## Recorded data
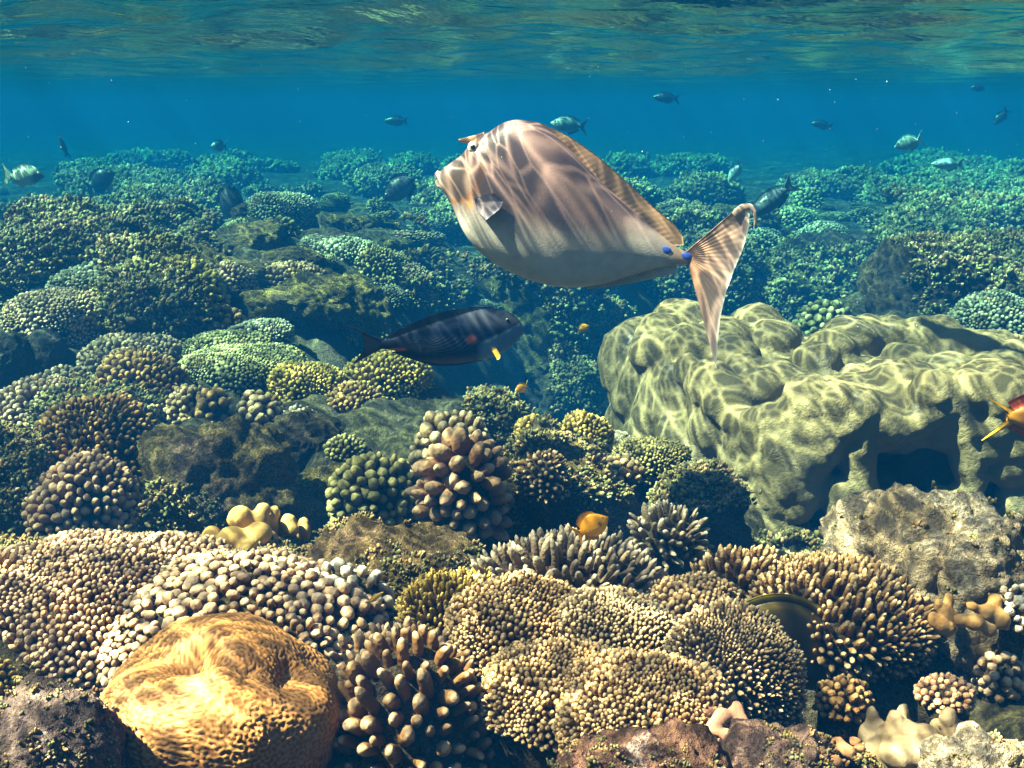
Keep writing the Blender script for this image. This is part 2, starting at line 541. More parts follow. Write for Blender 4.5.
PAL = {
    'tan':    ((.20, .095, .03), (.66, .46, .25)),
    'pink':   ((.25, .12, .05), (.76, .53, .35)),
    'salmon': ((.24, .10, .045), (.62, .38, .23)),
    'olive':  ((.11, .085, .028), (.40, .32, .13)),
    'yellow': ((.22, .13, .02), (.66, .47, .13)),
    'blue':   ((.19, .13, .08), (.56, .46, .34)),
    'brown':  ((.15, .07, .02), (.50, .29, .11)),
    'dark':   ((.16, .075, .025), (.62, .44, .28)),
    'green':  ((.10, .095, .04), (.40, .37, .17)),
    'white':  ((.28, .20, .13), (.82, .72, .60)),
    'grey':   ((.18, .11, .05), (.57, .42, .26)),
    'teal':   ((.13, .12, .075), (.46, .44, .29)),
}
BASE_ROCK = rock_mat(base=(.10, .075, .05), k=.3, pk=.3)
def place(cx, cyy, w, h, Y=None, squash=.8, minh=.16, maxh=1.4):
    """centre, sizes in metres of a dome that shows as w x h pixels around (cx, cyy)"""
    if Y is None:
        p = hit(cx, cyy + h * .22); Y = p[1]
    D = Y
    W = w * D / F
    a = math.atan2(CZ - on_plane(cx, cyy, Y)[1], Y)
    hh = h * D / F
    Wy = W * squash
    if Wy / 2 * math.sin(a) > .5 * hh: Wy = hh / math.sin(a)
    lowpart = Wy / 2 * math.sin(a)
    top = max(hh - lowpart, 1e-4)
    H = math.sqrt(max(top * top - lowpart * lowpart, (minh * W * math.cos(a)) ** 2)) / math.cos(a)
    H = min(max(H, minh * W), maxh * W)
    pcy = cyy + h / 2 - lowpart * F / D
    x, z = on_plane(cx, pcy, Y)
    return np.array([float(x), Y, float(z)]), W, Wy, H
def colony(name, cx, cyy, w, h, fpx, kind, pal, label, cat='coral', Y=None, group=None, tilt=(0, 0), **kw):
    fl = min(fpx * .68 * kw.get('Lr', 1.0) * .85, .35 * h, .25 * w)
    loc, W, Wy, H = place(cx, cyy + fl * .3, w - fl * .9, h - fl * .65, Y, kw.pop('squash', .8), kw.pop('minh', .16))
    s = fpx * .68 * loc[1] / F
    kw['Lr'] = kw.get('Lr', 1.0) * .85
    gz = float(seabed(np.array([loc[0]]), np.array([loc[1]]))[0])
    kw.setdefault('below', max(H * .5, loc[2] - gz + .06))
    crown, base = colony_meshes(W, Wy, H, s, kind, int(cx * 7 + cyy * 13) % 9973, **kw)
    t = empty(name, loc, label, cat, group)
    t.rotation_euler = (R(tilt[0]), R(tilt[1]), 0)
    b_, t_ = PAL[pal]
    link('crown', crown, coral_mat(b_, t_, pores=min(420, max(120, 2.4 / s)), t0=.66 if pal == 'dark' else .40), t)
    link('base', base, BASE_ROCK, t)
    return t

def rock_mesh(W, Wy, H, seed, sub=6, rough=1.0, below=.5, lumps=.3, sq=.8):
    iv, jf = ico(sub)
    ax = np.array([W / 2, Wy / 2, H])
    q = np.sign(iv) * np.abs(iv) ** sq
    p = q * ax
    S = (W * Wy * max(H, W * .3)) ** (1 / 3)
    o = seed * 7.13
    w = worley3(p + o, S * .42, seed) * lumps + worley3(p + o, S * .17, seed + 1) * lumps * .45
    f = fbm(p / (S * .6) + o, 6, seed + 2, .64)
    f2 = worley3(p + o, S * .07, seed + 5) * .05
    p = p + iv * ((w + (.34 * f + f2 * 1.5) * rough) * S * .45)[:, None]
    low = iv[:, 2] < 0
    p[low, 2] *= below / max(H, 1e-3) if below > H else 1
    return mesh_np('rock', p, [jf], None)
def rock(cx, cyy, w, h, label, mat=None, Y=None, name='reef_rock', group=None, **kw):
    loc, W, Wy, H = place(cx, cyy, w * .86, h * .9, Y, kw.pop('squash', .85), kw.pop('minh', .2))
    gz = float(seabed(np.array([loc[0]]), np.array([loc[1]]))[0])
    kw.setdefault('below', max(H, loc[2] - gz + .05))
    seed = int(cx * 5 + cyy * 11) % 997
    o = link(name, rock_mesh(W, Wy, H, seed, **kw), mat or rock_mat(), None, loc)
    return tag(o, label, 'rock', group)
# ------------------------------------------------------------------ the great lobed boulder coral
def remesh(v_list, f_list, voxel, smooth_it=4, name='lobed'):
    off, V, Fc = 0, [], []
    for v, f in zip(v_list, f_list):
        V.append(v); Fc.append(f + off); off += len(v)
    me = mesh_np(name + '_source', np.concatenate(V), [np.concatenate(Fc)])
    o = bpy.data.objects.new(name + '_source', me)
    COL.objects.link(o)
    md = o.modifiers.new('r', 'REMESH'); md.mode = 'VOXEL'; md.voxel_size = voxel; md.use_smooth_shade = True
    ms = o.modifiers.new('s', 'SMOOTH'); ms.factor = .5; ms.iterations = smooth_it
    dg = bpy.context.evaluated_depsgraph_get()
    out = bpy.data.meshes.new_from_object(o.evaluated_get(dg))
    bpy.data.objects.remove(o, do_unlink=True)
    bpy.data.meshes.remove(me)
    out.name = name
    return out
def blob(c, rad, sub=3, sc=(1, 1, 1), seed=0, rough=.05):
    v, f = ico(sub)
    q = v * np.array(sc) * rad
    return np.array(c) + q * (1 + rough * fbm(v * 1.6 + seed * 1.37, 2, seed))[:, None], f
def surf_co(me):
    n = len(me.vertices)
    a = np.empty(n * 3, np.float32); me.vertices.foreach_get('co', a)
    return a.reshape(-1, 3).astype(float)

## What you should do
Reproduce every line of the material precisely, omitting its pictures.

## Solution to this task
Keep writing the Blender script for this image. This is part 2, starting at line 541. More parts follow. Write for Blender 4.5.
PAL = {
    'tan':    ((.20, .095, .03), (.66, .46, .25)),
    'pink':   ((.25, .12, .05), (.76, .53, .35)),
    'salmon': ((.24, .10, .045), (.62, .38, .23)),
    'olive':  ((.11, .085, .028), (.40, .32, .13)),
    'yellow': ((.22, .13, .02), (.66, .47, .13)),
    'blue':   ((.19, .13, .08), (.56, .46, .34)),
    'brown':  ((.15, .07, .02), (.50, .29, .11)),
    'dark':   ((.16, .075, .025), (.62, .44, .28)),
    'green':  ((.10, .095, .04), (.40, .37, .17)),
    'white':  ((.28, .20, .13), (.82, .72, .60)),
    'grey':   ((.18, .11, .05), (.57, .42, .26)),
    'teal':   ((.13, .12, .075), (.46, .44, .29)),
}
BASE_ROCK = rock_mat(base=(.10, .075, .05), k=.3, pk=.3)
def place(cx, cyy, w, h, Y=None, squash=.8, minh=.16, maxh=1.4):
    """centre, sizes in metres of a dome that shows as w x h pixels around (cx, cyy)"""
    if Y is None:
        p = hit(cx, cyy + h * .22); Y = p[1]
    D = Y
    W = w * D / F
    a = math.atan2(CZ - on_plane(cx, cyy, Y)[1], Y)
    hh = h * D / F
    Wy = W * squash
    if Wy / 2 * math.sin(a) > .5 * hh: Wy = hh / math.sin(a)
    lowpart = Wy / 2 * math.sin(a)
    top = max(hh - lowpart, 1e-4)
    H = math.sqrt(max(top * top - lowpart * lowpart, (minh * W * math.cos(a)) ** 2)) / math.cos(a)
    H = min(max(H, minh * W), maxh * W)
    pcy = cyy + h / 2 - lowpart * F / D
    x, z = on_plane(cx, pcy, Y)
    return np.array([float(x), Y, float(z)]), W, Wy, H
def colony(name, cx, cyy, w, h, fpx, kind, pal, label, cat='coral', Y=None, group=None, tilt=(0, 0), **kw):
    fl = min(fpx * .68 * kw.get('Lr', 1.0) * .85, .35 * h, .25 * w)
    loc, W, Wy, H = place(cx, cyy + fl * .3, w - fl * .9, h - fl * .65, Y, kw.pop('squash', .8), kw.pop('minh', .16))
    s = fpx * .68 * loc[1] / F
    kw['Lr'] = kw.get('Lr', 1.0) * .85
    gz = float(seabed(np.array([loc[0]]), np.array([loc[1]]))[0])
    kw.setdefault('below', max(H * .5, loc[2] - gz + .06))
    crown, base = colony_meshes(W, Wy, H, s, kind, int(cx * 7 + cyy * 13) % 9973, **kw)
    t = empty(name, loc, label, cat, group)
    t.rotation_euler = (R(tilt[0]), R(tilt[1]), 0)
    b_, t_ = PAL[pal]
    link('crown', crown, coral_mat(b_, t_, pores=min(420, max(120, 2.4 / s)), t0=.66 if pal == 'dark' else .40), t)
    link('base', base, BASE_ROCK, t)
    return t

def rock_mesh(W, Wy, H, seed, sub=6, rough=1.0, below=.5, lumps=.3, sq=.8):
    iv, jf = ico(sub)
    ax = np.array([W / 2, Wy / 2, H])
    q = np.sign(iv) * np.abs(iv) ** sq
    p = q * ax
    S = (W * Wy * max(H, W * .3)) ** (1 / 3)
    o = seed * 7.13
    w = worley3(p + o, S * .42, seed) * lumps + worley3(p + o, S * .17, seed + 1) * lumps * .45
    f = fbm(p / (S * .6) + o, 6, seed + 2, .64)
    f2 = worley3(p + o, S * .07, seed + 5) * .05
    p = p + iv * ((w + (.34 * f + f2 * 1.5) * rough) * S * .45)[:, None]
    low = iv[:, 2] < 0
    p[low, 2] *= below / max(H, 1e-3) if below > H else 1
    return mesh_np('rock', p, [jf], None)
def rock(cx, cyy, w, h, label, mat=None, Y=None, name='reef_rock', group=None, **kw):
    loc, W, Wy, H = place(cx, cyy, w * .86, h * .9, Y, kw.pop('squash', .85), kw.pop('minh', .2))
    gz = float(seabed(np.array([loc[0]]), np.array([loc[1]]))[0])
    kw.setdefault('below', max(H, loc[2] - gz + .05))
    seed = int(cx * 5 + cyy * 11) % 997
    o = link(name, rock_mesh(W, Wy, H, seed, **kw), mat or rock_mat(), None, loc)
    return tag(o, label, 'rock', group)
# ------------------------------------------------------------------ the great lobed boulder coral
def remesh(v_list, f_list, voxel, smooth_it=4, name='lobed'):
    off, V, Fc = 0, [], []
    for v, f in zip(v_list, f_list):
        V.append(v); Fc.append(f + off); off += len(v)
    me = mesh_np(name + '_source', np.concatenate(V), [np.concatenate(Fc)])
    o = bpy.data.objects.new(name + '_source', me)
    COL.objects.link(o)
    md = o.modifiers.new('r', 'REMESH'); md.mode = 'VOXEL'; md.voxel_size = voxel; md.use_smooth_shade = True
    ms = o.modifiers.new('s', 'SMOOTH'); ms.factor = .5; ms.iterations = smooth_it
    dg = bpy.context.evaluated_depsgraph_get()
    out = bpy.data.meshes.new_from_object(o.evaluated_get(dg))
    bpy.data.objects.remove(o, do_unlink=True)
    bpy.data.meshes.remove(me)
    out.name = name
    return out
def blob(c, rad, sub=3, sc=(1, 1, 1), seed=0, rough=.05):
    v, f = ico(sub)
    q = v * np.array(sc) * rad
    return np.array(c) + q * (1 + rough * fbm(v * 1.6 + seed * 1.37, 2, seed))[:, None], f
def surf_co(me):
    n = len(me.vertices)
    a = np.empty(n * 3, np.float32); me.vertices.foreach_get('co', a)
    return a.reshape(-1, 3).astype(float)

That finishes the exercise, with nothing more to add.